::: DATA SECTION :::
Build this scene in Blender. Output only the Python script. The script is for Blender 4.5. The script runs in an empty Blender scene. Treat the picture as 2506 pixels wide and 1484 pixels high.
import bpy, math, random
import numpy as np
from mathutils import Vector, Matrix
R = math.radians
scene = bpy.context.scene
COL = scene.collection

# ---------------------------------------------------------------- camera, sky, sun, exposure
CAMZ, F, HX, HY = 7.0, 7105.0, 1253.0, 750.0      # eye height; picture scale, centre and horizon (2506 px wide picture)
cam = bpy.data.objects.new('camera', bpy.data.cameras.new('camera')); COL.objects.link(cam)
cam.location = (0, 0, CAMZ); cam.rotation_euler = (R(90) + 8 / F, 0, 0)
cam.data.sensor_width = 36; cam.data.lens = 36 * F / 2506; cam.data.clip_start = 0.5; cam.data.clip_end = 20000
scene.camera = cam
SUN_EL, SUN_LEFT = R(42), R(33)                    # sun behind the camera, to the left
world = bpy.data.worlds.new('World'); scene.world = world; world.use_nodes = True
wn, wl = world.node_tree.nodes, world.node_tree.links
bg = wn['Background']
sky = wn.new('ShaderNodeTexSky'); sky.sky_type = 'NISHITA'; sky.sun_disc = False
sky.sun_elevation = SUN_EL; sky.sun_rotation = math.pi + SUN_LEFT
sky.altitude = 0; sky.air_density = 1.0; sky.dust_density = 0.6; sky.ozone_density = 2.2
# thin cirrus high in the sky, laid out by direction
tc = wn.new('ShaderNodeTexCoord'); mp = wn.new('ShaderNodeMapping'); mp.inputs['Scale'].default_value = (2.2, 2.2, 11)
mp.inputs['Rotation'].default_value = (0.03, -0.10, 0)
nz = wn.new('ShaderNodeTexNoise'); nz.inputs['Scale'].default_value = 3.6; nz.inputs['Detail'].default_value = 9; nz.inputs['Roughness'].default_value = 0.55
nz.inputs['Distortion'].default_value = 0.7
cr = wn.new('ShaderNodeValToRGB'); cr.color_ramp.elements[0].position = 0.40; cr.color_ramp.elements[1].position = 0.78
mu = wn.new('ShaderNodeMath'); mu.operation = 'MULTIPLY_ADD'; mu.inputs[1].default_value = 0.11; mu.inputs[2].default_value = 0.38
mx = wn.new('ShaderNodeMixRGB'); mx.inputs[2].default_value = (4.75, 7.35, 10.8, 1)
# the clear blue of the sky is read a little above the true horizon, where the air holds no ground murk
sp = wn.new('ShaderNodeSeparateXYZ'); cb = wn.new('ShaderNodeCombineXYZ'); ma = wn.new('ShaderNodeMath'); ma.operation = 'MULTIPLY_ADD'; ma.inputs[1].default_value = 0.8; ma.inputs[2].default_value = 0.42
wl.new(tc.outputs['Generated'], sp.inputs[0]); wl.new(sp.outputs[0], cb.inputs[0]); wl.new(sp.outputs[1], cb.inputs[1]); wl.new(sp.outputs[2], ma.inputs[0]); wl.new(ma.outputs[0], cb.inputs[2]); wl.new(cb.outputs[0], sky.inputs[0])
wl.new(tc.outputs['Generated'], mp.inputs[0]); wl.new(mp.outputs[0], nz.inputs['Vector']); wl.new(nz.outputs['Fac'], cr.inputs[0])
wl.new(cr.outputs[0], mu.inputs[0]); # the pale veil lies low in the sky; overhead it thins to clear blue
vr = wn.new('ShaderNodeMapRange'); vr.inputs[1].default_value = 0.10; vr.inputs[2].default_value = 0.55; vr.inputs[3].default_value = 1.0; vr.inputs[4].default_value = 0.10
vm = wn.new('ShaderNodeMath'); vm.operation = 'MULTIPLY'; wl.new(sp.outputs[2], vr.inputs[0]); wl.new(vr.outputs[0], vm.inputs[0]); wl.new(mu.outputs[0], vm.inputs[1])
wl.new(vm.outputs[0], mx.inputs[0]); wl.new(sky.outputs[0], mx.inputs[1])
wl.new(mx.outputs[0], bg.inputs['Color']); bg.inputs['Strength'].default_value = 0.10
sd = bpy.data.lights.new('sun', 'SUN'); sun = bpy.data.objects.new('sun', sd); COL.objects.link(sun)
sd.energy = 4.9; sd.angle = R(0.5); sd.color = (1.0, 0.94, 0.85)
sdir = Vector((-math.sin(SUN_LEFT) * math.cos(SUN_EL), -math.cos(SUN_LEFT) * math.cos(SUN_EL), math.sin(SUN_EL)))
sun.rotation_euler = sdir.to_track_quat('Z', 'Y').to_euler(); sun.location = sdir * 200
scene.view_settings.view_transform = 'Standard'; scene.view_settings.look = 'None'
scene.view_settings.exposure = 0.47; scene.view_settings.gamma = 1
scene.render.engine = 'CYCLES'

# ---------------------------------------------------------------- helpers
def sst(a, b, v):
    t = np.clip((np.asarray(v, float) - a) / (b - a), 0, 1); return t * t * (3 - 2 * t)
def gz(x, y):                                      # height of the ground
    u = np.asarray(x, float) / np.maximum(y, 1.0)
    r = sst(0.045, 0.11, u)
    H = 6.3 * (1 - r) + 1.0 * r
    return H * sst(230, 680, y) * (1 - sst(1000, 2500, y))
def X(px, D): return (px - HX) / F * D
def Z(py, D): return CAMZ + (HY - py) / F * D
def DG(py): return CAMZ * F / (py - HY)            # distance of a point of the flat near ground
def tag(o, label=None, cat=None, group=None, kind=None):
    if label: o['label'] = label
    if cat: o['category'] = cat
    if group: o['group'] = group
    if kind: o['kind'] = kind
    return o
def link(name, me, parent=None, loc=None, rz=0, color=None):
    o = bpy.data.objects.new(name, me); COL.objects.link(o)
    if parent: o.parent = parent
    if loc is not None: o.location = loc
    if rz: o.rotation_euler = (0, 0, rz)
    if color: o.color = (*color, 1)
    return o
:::
→ GIVEN PROBLEM
Set down each line of the material verbatim, from the first line through the line that contains "COL = scene.collection".

→ RESPONSE BELOW
Build this scene in Blender. Output only the Python script. The script is for Blender 4.5. The script runs in an empty Blender scene. Treat the picture as 2506 pixels wide and 1484 pixels high.
import bpy, math, random
import numpy as np
from mathutils import Vector, Matrix
R = math.radians
scene = bpy.context.scene
COL = scene.collection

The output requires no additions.